Nada de lo dicho en esta entrada significa que el Estado no pueda regular en materia de defensa de la competencia y medios de comunicación o que la ley 26.522 sea inconstitucional. Mi crítica del voto de Lorenzetti y Highton no está dirigida al resultado de su voto –que merece un análisis detallado por separado– sino al estándar de constitucionalidad utilizado, excesivamente deferente respecto del Estado. Mi punto es bastante simple: el Estado argentino no es merecedor de confianza cuando incursiona en estas áreas y los tribunales deben aplicar un estándar de control exigente –no deferente– en función del cual el Estado deba demostrar la razonabilidad y necesidad de la reglamentación. El voto de Petracchi, cuyo análisis dejo para otra ocasión, muestra un camino bastante más interesante respecto del estándar de constitucionalidad aplicable, a pesar de que la forma en que Petracchi aplicó dicho estándar en el caso concreto también deja muchas dudas.

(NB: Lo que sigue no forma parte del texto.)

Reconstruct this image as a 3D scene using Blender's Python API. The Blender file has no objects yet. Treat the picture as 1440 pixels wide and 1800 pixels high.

Foto: http://www.hyuro.es/
La idea de desconfianza está dirigida esencialmente al Poder Legislativo y al Poder Ejecutivo, que tienen el poder regulatorio. Mi idea es que los tribunales deben aproximarse con cierta «desconfianza» a los intentos regulatorios de la libertad de expresión (con total independencia de quien sea el gobierno de turno, sean los K, el peronismo, el PRO, etc, etc). Ello no implica obviamente desconocer ese poder regulatorio. Pero los tribunales deberían emplear un control no tan deferente y deberían exigir al gobierno que acredite, que demuestre la necesidad de dicha regulación. O sea, los jueces no deben quedarse con las «palabras lindas» (pluralismo, diversidad, et, etc) sino que deben controlar cómo las normas sancionadas persiguen efectivamente dichos fines. E insisto en una cosa: no es una crítica al resultado al que llegan estos jueces, es esencialmente una crítica al estándar de control que utilizan que para casos futuros me parece muy pero muy malo.